Re: fanotify - overall design before I start sending patches

From: Tvrtko Ursulin
Date: Thu Aug 06 2009 - 07:00:02 EST


On Thursday 06 August 2009 11:29:08 Peter Zijlstra wrote:
> On Thu, 2009-08-06 at 11:20 +0100, Douglas Leeder wrote:
> > Pavel Machek wrote:
> > > On Wed 2009-08-05 17:46:16, Tvrtko Ursulin wrote:
> > >> On Wednesday 05 August 2009 03:05:34 Pavel Machek wrote:
> > >>
> > >> Just to make sure you haven't missed this - it is not that they have
> > >> to complete the whole operation before the timeout period (since you
> > >> mention realtime/mlock I suspect this is what you think?), but
> > >> _during_ the operation they have to show that they are active by
> > >> sending something like keep alive messages.
> > >>
> > >> Or you are worried about failing to meet even that on a loaded system?
> > >> There has to be something like this otherwise hung userspace client
> > >> would kill the whole system.
> > >
> > > Of course, I'm worried about failing to meet this on loaded
> > > system. And the fact that I _have_ to worry about that means that
> > > interface is ugly/broken.
> >
> > You mean that in 5 seconds, you won't have any point when you can tell
> > the kernel, "I'm still working"?
>
> I have to agree with Pavel here, either you demand the monitor process
> is RT/mlock and can respond in time, in which case the interface doesn't
> need a 5 second timeout, or you cannot and you have a hole somewhere.
>
> Now having the kernel depend on any user task to guarantee process is of
> course utterly insane too.
>
> Sounds like a bad place to be, and I'd rather not have it.
>
> If you really need the intermediate you might as well use a FUSE
> filesystem, but I suspect there's plenty of problems there as well.

So you mount FUSE on top of everything if you want to have systemwide
monitoring and then you _again_ depend on _userspace_, no? By this logic
everything has to be in kernel. But even if it was, and the CPUs are so
overloaded that an userspace thread does not get to run at all for X seconds,
are kernel threads scheduled differently eg. with priority other than nice
levels?

Also, it is not like that when the timeout expires the kernel will hang.
Rather, some application would get an error from open(2). Note how that is by
system configuration where the admin has made a _deliberate_ decision to
install such software which can cause this behaviour.

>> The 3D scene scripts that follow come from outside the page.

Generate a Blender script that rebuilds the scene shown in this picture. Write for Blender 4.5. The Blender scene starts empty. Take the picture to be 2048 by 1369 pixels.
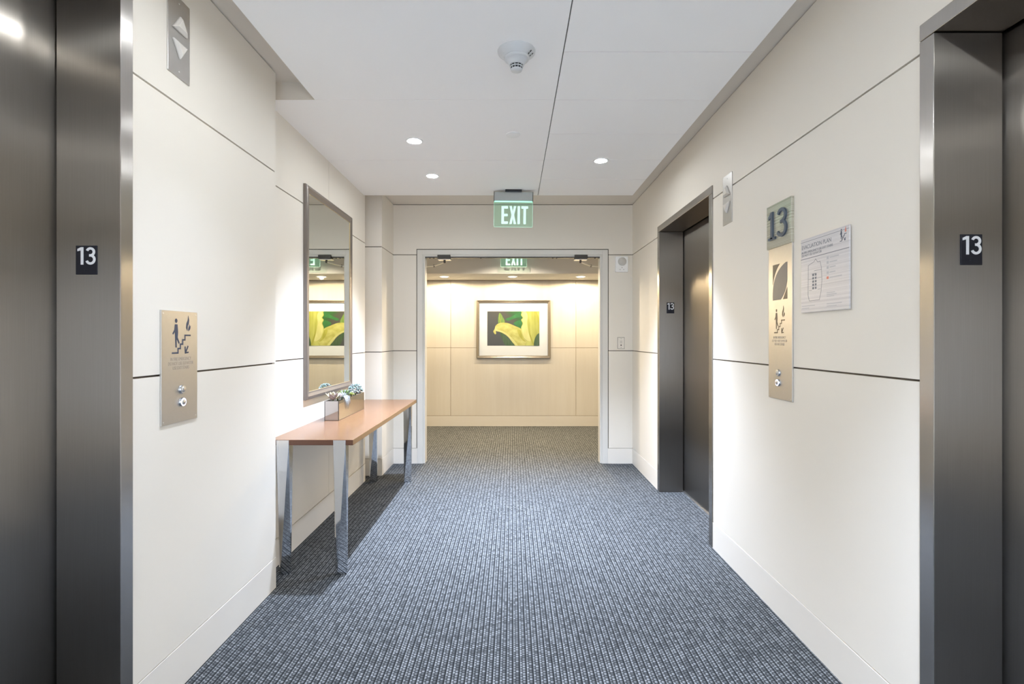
import bpy, math, random
from mathutils import Matrix, Vector
random.seed(7)
sc = bpy.context.scene
col = sc.collection
PI = math.pi

# ------------------------------------------------------------------ measures (metres, camera at X=0 Y=0)
F = 1000.0; EYE = 1.30
REAR_FILL = 18.0  # power of the added fill light at the rear
XR, XL, XREC = 1.243, -1.235, -1.342      # right wall, left wall, recessed left wall
YB, YEND = 5.18, -3.40                     # wall with the doorway, wall behind the viewer
ZC, ZP = 2.688, 2.593                      # perimeter ceiling, lower ceiling panels
J1, J2, ZB = 1.170, 2.165, 0.160           # panel joints, top of the baseboards
G = 0.0037                                  # half a reveal
YL1 = 2.607; YL2 = 4.55; YPIER = 4.726
YFAR, XC = 7.39, 3.6                       # corridor beyond the doors

# ------------------------------------------------------------------ node helpers
class NT:
    def __init__(self, name):
        self.m = bpy.data.materials.new(name); self.m.use_nodes = True
        self.t = self.m.node_tree; self.p = self.t.nodes['Principled BSDF']
    def node(self, kind, **kw):
        n = self.t.nodes.new(kind)
        for k, v in kw.items(): setattr(n, k, v)
        return n
    def link(self, a, b): self.t.links.new(a, b)
    def put(self, sock, v):
        if hasattr(v, 'is_output'): self.link(v, sock)
        else: sock.default_value = v
    def math(self, op, a, b=None, c=None, clamp=False):
        n = self.node('ShaderNodeMath', operation=op, use_clamp=clamp)
        for s, v in zip(n.inputs, (a, b, c)):
            if v is not None: self.put(s, v)
        return n.outputs[0]
    def coord(self, kind='Object'): return self.node('ShaderNodeTexCoord').outputs[kind]
    def sep(self, v):
        n = self.node('ShaderNodeSeparateXYZ'); self.link(v, n.inputs[0]); return n.outputs
    def comb(self, x, y, z):
        n = self.node('ShaderNodeCombineXYZ')
        for s, v in zip(n.inputs, (x, y, z)): self.put(s, v)
        return n.outputs[0]
    def scale(self, v, s):
        n = self.node('ShaderNodeMapping'); self.link(v, n.inputs[0]); n.inputs['Scale'].default_value = s
        return n.outputs[0]
    def noise(self, v, scale, detail=3.0, rough=0.5):
        n = self.node('ShaderNodeTexNoise'); self.link(v, n.inputs['Vector'])
        n.inputs['Scale'].default_value = scale; n.inputs['Detail'].default_value = detail
        n.inputs['Roughness'].default_value = rough
        return n.outputs['Fac']
    def ramp(self, fac, stops):
        n = self.node('ShaderNodeValToRGB'); e = n.color_ramp.elements
        while len(e) < len(stops): e.new(0.5)
        for q, (p, c) in zip(e, stops): q.position = p; q.color = (*c, 1)
        self.link(fac, n.inputs[0]); return n.outputs[0]
    def mix(self, fac, a, b):
        n = self.node('ShaderNodeMix', data_type='RGBA')
        self.put(n.inputs[0], fac)
        for i, v in ((6, a), (7, b)):
            self.put(n.inputs[i], v if hasattr(v, 'is_output') else (*v, 1))
        return n.outputs[2]
    def bump(self, h, strength, dist):
        n = self.node('ShaderNodeBump'); self.link(h, n.inputs['Height'])
        n.inputs['Strength'].default_value = strength; n.inputs['Distance'].default_value = dist
        self.link(n.outputs[0], self.p.inputs['Normal'])
    def set(self, color=None, rough=None, metal=None, spec=None, **kw):
        I = self.p.inputs
        if color is not None: self.put(I['Base Color'], color if hasattr(color, 'is_output') else (*color, 1))
        if rough is not None: self.put(I['Roughness'], rough)
        if metal is not None: I['Metallic'].default_value = metal
        if spec is not None: I['Specular IOR Level'].default_value = spec
        for k, v in kw.items(): self.put(I[k.replace('_', ' ')], v)
        return self.m

def plain(name, c, rough=0.5, metal=0.0, var=0.06, vs=20.0, spec=0.5):
    n = NT(name)
    f = n.noise(n.coord(), vs)
    lo = tuple(x * (1 - var) for x in c); hi = tuple(min(1, x * (1 + var)) for x in c)
    return n.set(n.mix(f, lo, hi), rough, metal, spec)

def glow(name, c, strength, base=(0.8, 0.8, 0.8)):
    n = NT(name)
    return n.set(base, 0.4, Emission_Color=(*c, 1), Emission_Strength=strength)

def brushed(name, c, rough=0.3, aniso=1.0):
    n = NT(name)
    co = n.coord()
    f = n.noise(n.scale(co, (90, 90, 1.2)), 4.0, 4)          # fine vertical grain
    g = n.noise(co, 1.7, 2)
    base = n.mix(f, tuple(x * 0.93 for x in c), tuple(min(1, x * 1.07) for x in c))
    r = n.math('ADD', n.math('MULTIPLY', g, 0.05), rough - 0.025)
    gl = n.node('ShaderNodeBsdfAnisotropic')
    tg = n.node('ShaderNodeCombineXYZ'); tg.inputs[0].default_value = 0.002; tg.inputs[1].default_value = 0.003; tg.inputs[2].default_value = 1.0
    n.link(base, gl.inputs['Color']); n.put(gl.inputs['Roughness'], r); gl.inputs['Anisotropy'].default_value = aniso
    n.link(tg.outputs[0], gl.inputs['Tangent'])
    n.link(gl.outputs[0], n.t.nodes['Material Output'].inputs[0])
    return n.m

def wood(name, axis, light, dark, rough, scale=1.0, spec=0.5, contrast=1.0):
    n = NT(name)
    s = [22.0, 22.0, 22.0]; s['xyz'.index(axis)] = 1.1
    co = n.scale(n.coord(), tuple(q * scale for q in s))
    a = n.noise(co, 1.0, 5, 0.6)
    s2 = [120.0, 120.0, 120.0]; s2['xyz'.index(axis)] = 4.0
    b = n.noise(n.scale(n.coord(), tuple(s2)), 1.0, 3, 0.6)
    f = n.math('ADD', n.math('MULTIPLY', a, 0.7), n.math('MULTIPLY', b, 0.3))
    w = 0.22 / contrast
    return n.set(n.ramp(f, [(0.5 - w, dark), (0.5 + w, light)]), rough, 0, spec)

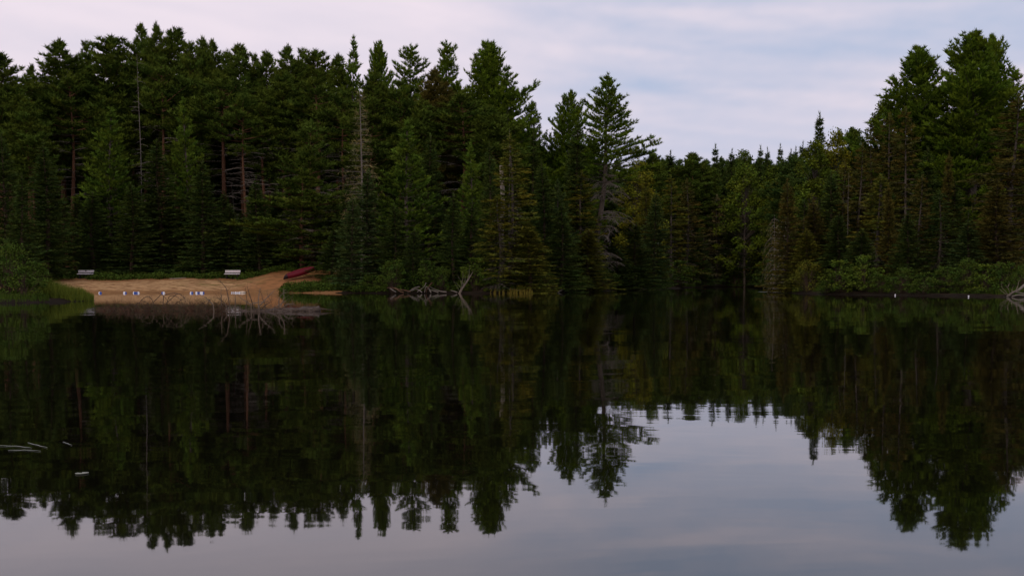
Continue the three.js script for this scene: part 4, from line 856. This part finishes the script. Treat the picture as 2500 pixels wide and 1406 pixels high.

You can have a RT/mlocked client but what if it crashes (lets say busy loops)?
Which is also something timeout mechanism is guarding against.

I really think if we want to have this functionality there is no way around
the fact that any userspace can fail. Kernel should handle it of course, and
Eric's design does it by kicking repeatedly misbehaving clients out.

If the timeout is made configurable I think this is the best that can be done
here. I don't think the problem is so huge as you are presenting it.